[begin Dataset extract]

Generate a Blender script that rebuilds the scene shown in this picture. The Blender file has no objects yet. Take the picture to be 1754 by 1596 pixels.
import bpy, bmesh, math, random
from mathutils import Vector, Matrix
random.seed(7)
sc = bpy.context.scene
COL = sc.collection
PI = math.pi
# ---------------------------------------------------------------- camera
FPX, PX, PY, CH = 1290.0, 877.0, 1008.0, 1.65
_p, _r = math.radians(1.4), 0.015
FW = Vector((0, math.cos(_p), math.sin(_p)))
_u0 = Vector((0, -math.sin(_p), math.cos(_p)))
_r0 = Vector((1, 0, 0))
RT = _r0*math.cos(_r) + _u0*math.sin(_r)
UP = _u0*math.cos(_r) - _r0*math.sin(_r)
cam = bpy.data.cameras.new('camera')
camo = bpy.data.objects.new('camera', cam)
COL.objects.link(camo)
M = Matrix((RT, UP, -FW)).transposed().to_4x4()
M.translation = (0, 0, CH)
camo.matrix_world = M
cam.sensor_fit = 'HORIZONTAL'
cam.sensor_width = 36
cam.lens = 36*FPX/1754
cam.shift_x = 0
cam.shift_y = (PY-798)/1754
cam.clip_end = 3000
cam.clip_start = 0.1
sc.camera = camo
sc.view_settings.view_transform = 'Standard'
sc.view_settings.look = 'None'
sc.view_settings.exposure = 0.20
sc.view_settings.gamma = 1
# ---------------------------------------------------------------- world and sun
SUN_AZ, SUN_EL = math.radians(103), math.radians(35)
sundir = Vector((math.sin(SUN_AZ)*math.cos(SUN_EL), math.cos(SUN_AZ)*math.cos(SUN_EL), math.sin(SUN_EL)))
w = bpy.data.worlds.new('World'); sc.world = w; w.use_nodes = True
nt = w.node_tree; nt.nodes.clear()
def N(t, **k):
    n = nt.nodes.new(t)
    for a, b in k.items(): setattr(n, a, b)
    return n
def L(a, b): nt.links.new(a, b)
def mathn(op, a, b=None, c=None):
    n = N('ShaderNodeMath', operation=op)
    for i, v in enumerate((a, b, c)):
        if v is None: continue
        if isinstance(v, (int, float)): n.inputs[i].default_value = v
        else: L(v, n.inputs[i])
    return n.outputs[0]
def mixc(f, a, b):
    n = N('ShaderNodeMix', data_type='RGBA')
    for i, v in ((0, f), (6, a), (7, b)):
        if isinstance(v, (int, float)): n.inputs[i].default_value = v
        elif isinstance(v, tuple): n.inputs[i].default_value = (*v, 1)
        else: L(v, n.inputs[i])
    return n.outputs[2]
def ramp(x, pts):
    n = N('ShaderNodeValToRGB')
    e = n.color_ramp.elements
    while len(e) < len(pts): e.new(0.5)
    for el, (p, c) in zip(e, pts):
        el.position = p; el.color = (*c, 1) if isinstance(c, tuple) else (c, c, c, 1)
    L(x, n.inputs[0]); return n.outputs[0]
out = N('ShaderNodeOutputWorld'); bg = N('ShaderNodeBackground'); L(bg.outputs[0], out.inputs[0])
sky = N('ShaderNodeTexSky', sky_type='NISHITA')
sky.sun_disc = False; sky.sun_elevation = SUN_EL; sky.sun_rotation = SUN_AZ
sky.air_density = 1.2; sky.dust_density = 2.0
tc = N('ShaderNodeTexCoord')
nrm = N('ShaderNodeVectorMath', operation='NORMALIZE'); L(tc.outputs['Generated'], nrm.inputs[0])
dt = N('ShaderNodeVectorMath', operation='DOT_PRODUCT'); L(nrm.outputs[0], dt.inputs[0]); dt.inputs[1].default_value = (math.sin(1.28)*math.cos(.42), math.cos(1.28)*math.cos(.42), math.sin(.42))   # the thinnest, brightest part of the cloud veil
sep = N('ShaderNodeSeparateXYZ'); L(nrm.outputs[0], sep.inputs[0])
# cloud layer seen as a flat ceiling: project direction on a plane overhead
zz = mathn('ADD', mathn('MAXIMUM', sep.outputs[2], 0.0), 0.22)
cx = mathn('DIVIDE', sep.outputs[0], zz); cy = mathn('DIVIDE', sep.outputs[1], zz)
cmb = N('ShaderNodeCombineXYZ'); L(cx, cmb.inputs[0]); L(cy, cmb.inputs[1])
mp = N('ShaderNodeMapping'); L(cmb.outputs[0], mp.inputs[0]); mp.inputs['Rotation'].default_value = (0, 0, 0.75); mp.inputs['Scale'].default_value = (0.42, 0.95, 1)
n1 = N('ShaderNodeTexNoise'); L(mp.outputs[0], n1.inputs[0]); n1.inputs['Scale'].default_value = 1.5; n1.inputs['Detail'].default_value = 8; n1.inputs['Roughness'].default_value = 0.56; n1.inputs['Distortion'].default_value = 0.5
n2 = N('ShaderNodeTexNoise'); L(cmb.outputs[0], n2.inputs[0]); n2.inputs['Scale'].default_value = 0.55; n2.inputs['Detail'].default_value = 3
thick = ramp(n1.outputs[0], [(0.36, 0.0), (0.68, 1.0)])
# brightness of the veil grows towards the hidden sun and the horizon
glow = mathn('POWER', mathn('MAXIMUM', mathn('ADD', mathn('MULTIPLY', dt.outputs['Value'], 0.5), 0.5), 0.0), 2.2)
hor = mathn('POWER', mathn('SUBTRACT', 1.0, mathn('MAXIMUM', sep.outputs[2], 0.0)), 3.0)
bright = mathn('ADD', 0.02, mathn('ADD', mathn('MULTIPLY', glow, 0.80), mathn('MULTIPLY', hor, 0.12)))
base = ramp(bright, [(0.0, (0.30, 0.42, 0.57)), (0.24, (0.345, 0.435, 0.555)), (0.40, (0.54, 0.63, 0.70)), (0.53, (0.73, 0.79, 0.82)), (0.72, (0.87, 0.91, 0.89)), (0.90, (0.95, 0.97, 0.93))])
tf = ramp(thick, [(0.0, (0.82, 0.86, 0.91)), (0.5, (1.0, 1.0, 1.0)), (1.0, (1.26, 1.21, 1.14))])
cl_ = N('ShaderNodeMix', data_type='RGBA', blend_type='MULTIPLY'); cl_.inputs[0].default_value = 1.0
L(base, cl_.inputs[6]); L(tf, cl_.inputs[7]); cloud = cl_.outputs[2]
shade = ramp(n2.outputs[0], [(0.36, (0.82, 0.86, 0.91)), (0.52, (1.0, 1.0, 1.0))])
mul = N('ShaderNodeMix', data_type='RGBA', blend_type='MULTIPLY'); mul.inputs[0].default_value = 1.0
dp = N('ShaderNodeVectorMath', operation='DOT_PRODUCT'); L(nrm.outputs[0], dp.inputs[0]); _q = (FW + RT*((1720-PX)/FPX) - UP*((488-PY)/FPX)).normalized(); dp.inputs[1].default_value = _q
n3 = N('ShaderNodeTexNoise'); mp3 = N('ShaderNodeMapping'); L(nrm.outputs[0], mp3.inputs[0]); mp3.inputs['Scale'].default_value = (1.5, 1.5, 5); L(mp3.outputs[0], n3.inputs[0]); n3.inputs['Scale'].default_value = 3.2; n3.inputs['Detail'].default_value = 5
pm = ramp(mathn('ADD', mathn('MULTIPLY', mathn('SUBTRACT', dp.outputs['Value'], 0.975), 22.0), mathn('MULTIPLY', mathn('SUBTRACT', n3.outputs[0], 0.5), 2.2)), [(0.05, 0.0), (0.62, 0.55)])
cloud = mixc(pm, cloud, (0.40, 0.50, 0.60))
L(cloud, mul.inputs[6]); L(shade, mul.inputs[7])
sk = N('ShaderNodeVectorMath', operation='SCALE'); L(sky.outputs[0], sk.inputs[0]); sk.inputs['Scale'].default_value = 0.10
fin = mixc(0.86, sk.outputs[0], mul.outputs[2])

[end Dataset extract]

Exercise brief
Restate the whole listing exactly.

Exercise response
Generate a Blender script that rebuilds the scene shown in this picture. The Blender file has no objects yet. Take the picture to be 1754 by 1596 pixels.
import bpy, bmesh, math, random
from mathutils import Vector, Matrix
random.seed(7)
sc = bpy.context.scene
COL = sc.collection
PI = math.pi
# ---------------------------------------------------------------- camera
FPX, PX, PY, CH = 1290.0, 877.0, 1008.0, 1.65
_p, _r = math.radians(1.4), 0.015
FW = Vector((0, math.cos(_p), math.sin(_p)))
_u0 = Vector((0, -math.sin(_p), math.cos(_p)))
_r0 = Vector((1, 0, 0))
RT = _r0*math.cos(_r) + _u0*math.sin(_r)
UP = _u0*math.cos(_r) - _r0*math.sin(_r)
cam = bpy.data.cameras.new('camera')
camo = bpy.data.objects.new('camera', cam)
COL.objects.link(camo)
M = Matrix((RT, UP, -FW)).transposed().to_4x4()
M.translation = (0, 0, CH)
camo.matrix_world = M
cam.sensor_fit = 'HORIZONTAL'
cam.sensor_width = 36
cam.lens = 36*FPX/1754
cam.shift_x = 0
cam.shift_y = (PY-798)/1754
cam.clip_end = 3000
cam.clip_start = 0.1
sc.camera = camo
sc.view_settings.view_transform = 'Standard'
sc.view_settings.look = 'None'
sc.view_settings.exposure = 0.20
sc.view_settings.gamma = 1
# ---------------------------------------------------------------- world and sun
SUN_AZ, SUN_EL = math.radians(103), math.radians(35)
sundir = Vector((math.sin(SUN_AZ)*math.cos(SUN_EL), math.cos(SUN_AZ)*math.cos(SUN_EL), math.sin(SUN_EL)))
w = bpy.data.worlds.new('World'); sc.world = w; w.use_nodes = True
nt = w.node_tree; nt.nodes.clear()
def N(t, **k):
    n = nt.nodes.new(t)
    for a, b in k.items(): setattr(n, a, b)
    return n
def L(a, b): nt.links.new(a, b)
def mathn(op, a, b=None, c=None):
    n = N('ShaderNodeMath', operation=op)
    for i, v in enumerate((a, b, c)):
        if v is None: continue
        if isinstance(v, (int, float)): n.inputs[i].default_value = v
        else: L(v, n.inputs[i])
    return n.outputs[0]
def mixc(f, a, b):
    n = N('ShaderNodeMix', data_type='RGBA')
    for i, v in ((0, f), (6, a), (7, b)):
        if isinstance(v, (int, float)): n.inputs[i].default_value = v
        elif isinstance(v, tuple): n.inputs[i].default_value = (*v, 1)
        else: L(v, n.inputs[i])
    return n.outputs[2]
def ramp(x, pts):
    n = N('ShaderNodeValToRGB')
    e = n.color_ramp.elements
    while len(e) < len(pts): e.new(0.5)
    for el, (p, c) in zip(e, pts):
        el.position = p; el.color = (*c, 1) if isinstance(c, tuple) else (c, c, c, 1)
    L(x, n.inputs[0]); return n.outputs[0]
out = N('ShaderNodeOutputWorld'); bg = N('ShaderNodeBackground'); L(bg.outputs[0], out.inputs[0])
sky = N('ShaderNodeTexSky', sky_type='NISHITA')
sky.sun_disc = False; sky.sun_elevation = SUN_EL; sky.sun_rotation = SUN_AZ
sky.air_density = 1.2; sky.dust_density = 2.0
tc = N('ShaderNodeTexCoord')
nrm = N('ShaderNodeVectorMath', operation='NORMALIZE'); L(tc.outputs['Generated'], nrm.inputs[0])
dt = N('ShaderNodeVectorMath', operation='DOT_PRODUCT'); L(nrm.outputs[0], dt.inputs[0]); dt.inputs[1].default_value = (math.sin(1.28)*math.cos(.42), math.cos(1.28)*math.cos(.42), math.sin(.42))   # the thinnest, brightest part of the cloud veil
sep = N('ShaderNodeSeparateXYZ'); L(nrm.outputs[0], sep.inputs[0])
# cloud layer seen as a flat ceiling: project direction on a plane overhead
zz = mathn('ADD', mathn('MAXIMUM', sep.outputs[2], 0.0), 0.22)
cx = mathn('DIVIDE', sep.outputs[0], zz); cy = mathn('DIVIDE', sep.outputs[1], zz)
cmb = N('ShaderNodeCombineXYZ'); L(cx, cmb.inputs[0]); L(cy, cmb.inputs[1])
mp = N('ShaderNodeMapping'); L(cmb.outputs[0], mp.inputs[0]); mp.inputs['Rotation'].default_value = (0, 0, 0.75); mp.inputs['Scale'].default_value = (0.42, 0.95, 1)
n1 = N('ShaderNodeTexNoise'); L(mp.outputs[0], n1.inputs[0]); n1.inputs['Scale'].default_value = 1.5; n1.inputs['Detail'].default_value = 8; n1.inputs['Roughness'].default_value = 0.56; n1.inputs['Distortion'].default_value = 0.5
n2 = N('ShaderNodeTexNoise'); L(cmb.outputs[0], n2.inputs[0]); n2.inputs['Scale'].default_value = 0.55; n2.inputs['Detail'].default_value = 3
thick = ramp(n1.outputs[0], [(0.36, 0.0), (0.68, 1.0)])
# brightness of the veil grows towards the hidden sun and the horizon
glow = mathn('POWER', mathn('MAXIMUM', mathn('ADD', mathn('MULTIPLY', dt.outputs['Value'], 0.5), 0.5), 0.0), 2.2)
hor = mathn('POWER', mathn('SUBTRACT', 1.0, mathn('MAXIMUM', sep.outputs[2], 0.0)), 3.0)
bright = mathn('ADD', 0.02, mathn('ADD', mathn('MULTIPLY', glow, 0.80), mathn('MULTIPLY', hor, 0.12)))
base = ramp(bright, [(0.0, (0.30, 0.42, 0.57)), (0.24, (0.345, 0.435, 0.555)), (0.40, (0.54, 0.63, 0.70)), (0.53, (0.73, 0.79, 0.82)), (0.72, (0.87, 0.91, 0.89)), (0.90, (0.95, 0.97, 0.93))])
tf = ramp(thick, [(0.0, (0.82, 0.86, 0.91)), (0.5, (1.0, 1.0, 1.0)), (1.0, (1.26, 1.21, 1.14))])
cl_ = N('ShaderNodeMix', data_type='RGBA', blend_type='MULTIPLY'); cl_.inputs[0].default_value = 1.0
L(base, cl_.inputs[6]); L(tf, cl_.inputs[7]); cloud = cl_.outputs[2]
shade = ramp(n2.outputs[0], [(0.36, (0.82, 0.86, 0.91)), (0.52, (1.0, 1.0, 1.0))])
mul = N('ShaderNodeMix', data_type='RGBA', blend_type='MULTIPLY'); mul.inputs[0].default_value = 1.0
dp = N('ShaderNodeVectorMath', operation='DOT_PRODUCT'); L(nrm.outputs[0], dp.inputs[0]); _q = (FW + RT*((1720-PX)/FPX) - UP*((488-PY)/FPX)).normalized(); dp.inputs[1].default_value = _q
n3 = N('ShaderNodeTexNoise'); mp3 = N('ShaderNodeMapping'); L(nrm.outputs[0], mp3.inputs[0]); mp3.inputs['Scale'].default_value = (1.5, 1.5, 5); L(mp3.outputs[0], n3.inputs[0]); n3.inputs['Scale'].default_value = 3.2; n3.inputs['Detail'].default_value = 5
pm = ramp(mathn('ADD', mathn('MULTIPLY', mathn('SUBTRACT', dp.outputs['Value'], 0.975), 22.0), mathn('MULTIPLY', mathn('SUBTRACT', n3.outputs[0], 0.5), 2.2)), [(0.05, 0.0), (0.62, 0.55)])
cloud = mixc(pm, cloud, (0.40, 0.50, 0.60))
L(cloud, mul.inputs[6]); L(shade, mul.inputs[7])
sk = N('ShaderNodeVectorMath', operation='SCALE'); L(sky.outputs[0], sk.inputs[0]); sk.inputs['Scale'].default_value = 0.10
fin = mixc(0.86, sk.outputs[0], mul.outputs[2])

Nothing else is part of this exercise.